Exercise prompt: Transcribe the listing below from its opening line up to and including the line that contains "COL = SC.collection"; reproduce nothing else.

Given material:
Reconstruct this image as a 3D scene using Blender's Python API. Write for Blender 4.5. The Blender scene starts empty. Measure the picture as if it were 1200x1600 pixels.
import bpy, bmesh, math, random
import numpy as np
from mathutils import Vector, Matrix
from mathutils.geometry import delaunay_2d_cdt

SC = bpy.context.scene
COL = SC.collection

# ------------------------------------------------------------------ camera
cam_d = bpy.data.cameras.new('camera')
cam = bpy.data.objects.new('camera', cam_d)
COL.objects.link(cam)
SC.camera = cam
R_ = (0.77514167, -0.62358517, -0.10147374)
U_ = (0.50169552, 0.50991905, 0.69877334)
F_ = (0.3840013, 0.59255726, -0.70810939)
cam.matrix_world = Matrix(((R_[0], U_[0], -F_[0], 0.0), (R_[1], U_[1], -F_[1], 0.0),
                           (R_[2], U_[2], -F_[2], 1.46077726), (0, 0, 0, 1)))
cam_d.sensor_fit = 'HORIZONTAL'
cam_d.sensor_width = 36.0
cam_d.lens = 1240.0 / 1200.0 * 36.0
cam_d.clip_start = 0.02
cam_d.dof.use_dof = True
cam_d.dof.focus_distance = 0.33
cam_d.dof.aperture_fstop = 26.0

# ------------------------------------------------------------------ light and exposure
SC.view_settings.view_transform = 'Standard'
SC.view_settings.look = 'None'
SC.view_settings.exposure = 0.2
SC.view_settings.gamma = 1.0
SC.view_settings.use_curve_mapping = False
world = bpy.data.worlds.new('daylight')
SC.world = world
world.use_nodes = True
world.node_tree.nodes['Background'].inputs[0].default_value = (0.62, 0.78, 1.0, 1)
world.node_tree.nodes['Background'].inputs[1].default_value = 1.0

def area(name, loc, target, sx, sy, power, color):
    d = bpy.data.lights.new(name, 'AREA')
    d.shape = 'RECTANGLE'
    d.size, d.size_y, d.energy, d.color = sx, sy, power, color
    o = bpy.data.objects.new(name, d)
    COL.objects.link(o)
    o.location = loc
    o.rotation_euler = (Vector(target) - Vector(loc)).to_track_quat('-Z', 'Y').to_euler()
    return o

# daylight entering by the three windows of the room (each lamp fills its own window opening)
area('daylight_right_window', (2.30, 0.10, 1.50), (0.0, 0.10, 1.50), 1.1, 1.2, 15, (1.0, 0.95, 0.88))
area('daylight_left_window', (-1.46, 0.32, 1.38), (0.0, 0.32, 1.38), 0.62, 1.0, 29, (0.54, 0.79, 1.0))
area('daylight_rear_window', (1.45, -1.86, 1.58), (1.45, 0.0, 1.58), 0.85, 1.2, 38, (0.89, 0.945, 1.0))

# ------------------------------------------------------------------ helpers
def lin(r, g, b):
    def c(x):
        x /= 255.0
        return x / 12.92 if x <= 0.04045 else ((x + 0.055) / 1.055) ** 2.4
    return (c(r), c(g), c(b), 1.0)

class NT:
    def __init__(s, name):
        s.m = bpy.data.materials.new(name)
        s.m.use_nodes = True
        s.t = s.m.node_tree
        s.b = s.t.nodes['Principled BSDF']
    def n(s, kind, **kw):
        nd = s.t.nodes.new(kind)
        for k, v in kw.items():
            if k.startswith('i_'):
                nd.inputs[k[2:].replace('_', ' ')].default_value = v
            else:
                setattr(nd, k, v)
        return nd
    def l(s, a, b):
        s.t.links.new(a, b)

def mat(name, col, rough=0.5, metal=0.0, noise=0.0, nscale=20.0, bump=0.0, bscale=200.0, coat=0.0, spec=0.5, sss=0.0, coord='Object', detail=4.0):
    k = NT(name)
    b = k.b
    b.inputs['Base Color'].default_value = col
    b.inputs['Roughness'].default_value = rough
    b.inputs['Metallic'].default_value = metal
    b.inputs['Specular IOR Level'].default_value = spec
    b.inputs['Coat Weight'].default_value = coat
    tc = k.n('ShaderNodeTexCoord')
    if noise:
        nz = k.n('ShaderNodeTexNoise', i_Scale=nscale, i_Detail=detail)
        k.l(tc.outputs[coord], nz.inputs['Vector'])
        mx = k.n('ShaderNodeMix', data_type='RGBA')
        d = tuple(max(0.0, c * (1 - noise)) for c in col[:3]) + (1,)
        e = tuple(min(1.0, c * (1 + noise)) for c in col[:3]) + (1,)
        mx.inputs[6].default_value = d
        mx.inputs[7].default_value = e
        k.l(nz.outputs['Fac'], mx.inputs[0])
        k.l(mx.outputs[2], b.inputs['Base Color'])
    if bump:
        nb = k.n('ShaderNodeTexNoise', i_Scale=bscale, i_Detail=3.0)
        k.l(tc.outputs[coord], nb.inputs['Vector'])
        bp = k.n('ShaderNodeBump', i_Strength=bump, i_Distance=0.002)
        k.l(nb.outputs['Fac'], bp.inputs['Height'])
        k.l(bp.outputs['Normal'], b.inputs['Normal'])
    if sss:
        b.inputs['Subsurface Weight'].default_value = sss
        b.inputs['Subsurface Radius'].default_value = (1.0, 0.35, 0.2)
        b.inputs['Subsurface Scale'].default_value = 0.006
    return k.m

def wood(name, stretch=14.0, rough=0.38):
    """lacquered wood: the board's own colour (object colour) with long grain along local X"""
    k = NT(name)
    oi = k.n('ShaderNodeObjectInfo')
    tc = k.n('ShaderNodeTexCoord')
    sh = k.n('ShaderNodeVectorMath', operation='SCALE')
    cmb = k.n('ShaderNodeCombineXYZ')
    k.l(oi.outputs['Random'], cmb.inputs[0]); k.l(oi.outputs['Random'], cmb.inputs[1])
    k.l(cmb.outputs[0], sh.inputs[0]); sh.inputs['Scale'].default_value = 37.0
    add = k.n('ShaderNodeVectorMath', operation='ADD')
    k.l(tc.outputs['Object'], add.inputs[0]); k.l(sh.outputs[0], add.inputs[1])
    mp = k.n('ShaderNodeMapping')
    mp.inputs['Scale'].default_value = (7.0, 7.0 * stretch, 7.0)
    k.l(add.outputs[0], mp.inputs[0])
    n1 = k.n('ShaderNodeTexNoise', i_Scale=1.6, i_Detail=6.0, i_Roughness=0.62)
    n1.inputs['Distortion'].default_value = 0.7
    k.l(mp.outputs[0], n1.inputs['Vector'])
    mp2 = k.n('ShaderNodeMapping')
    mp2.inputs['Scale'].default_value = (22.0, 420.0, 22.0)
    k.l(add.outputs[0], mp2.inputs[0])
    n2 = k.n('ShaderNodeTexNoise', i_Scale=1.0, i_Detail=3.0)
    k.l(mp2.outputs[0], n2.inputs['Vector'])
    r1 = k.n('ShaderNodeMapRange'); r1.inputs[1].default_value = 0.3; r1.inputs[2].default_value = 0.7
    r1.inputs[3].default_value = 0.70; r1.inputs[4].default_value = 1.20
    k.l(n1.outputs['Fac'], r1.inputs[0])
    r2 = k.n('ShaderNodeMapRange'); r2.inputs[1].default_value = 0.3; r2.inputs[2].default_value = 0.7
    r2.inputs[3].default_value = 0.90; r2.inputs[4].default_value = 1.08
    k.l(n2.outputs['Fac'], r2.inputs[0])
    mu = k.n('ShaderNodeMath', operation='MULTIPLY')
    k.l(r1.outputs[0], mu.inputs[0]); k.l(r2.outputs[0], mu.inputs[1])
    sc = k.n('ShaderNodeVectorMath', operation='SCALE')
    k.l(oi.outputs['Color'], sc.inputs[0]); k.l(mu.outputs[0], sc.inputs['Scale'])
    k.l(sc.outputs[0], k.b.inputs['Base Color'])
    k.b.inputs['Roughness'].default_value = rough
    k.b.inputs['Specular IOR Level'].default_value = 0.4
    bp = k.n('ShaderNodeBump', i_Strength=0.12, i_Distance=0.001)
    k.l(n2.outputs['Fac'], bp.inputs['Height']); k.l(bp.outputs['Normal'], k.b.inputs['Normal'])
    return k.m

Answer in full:
Reconstruct this image as a 3D scene using Blender's Python API. Write for Blender 4.5. The Blender scene starts empty. Measure the picture as if it were 1200x1600 pixels.
import bpy, bmesh, math, random
import numpy as np
from mathutils import Vector, Matrix
from mathutils.geometry import delaunay_2d_cdt

SC = bpy.context.scene
COL = SC.collection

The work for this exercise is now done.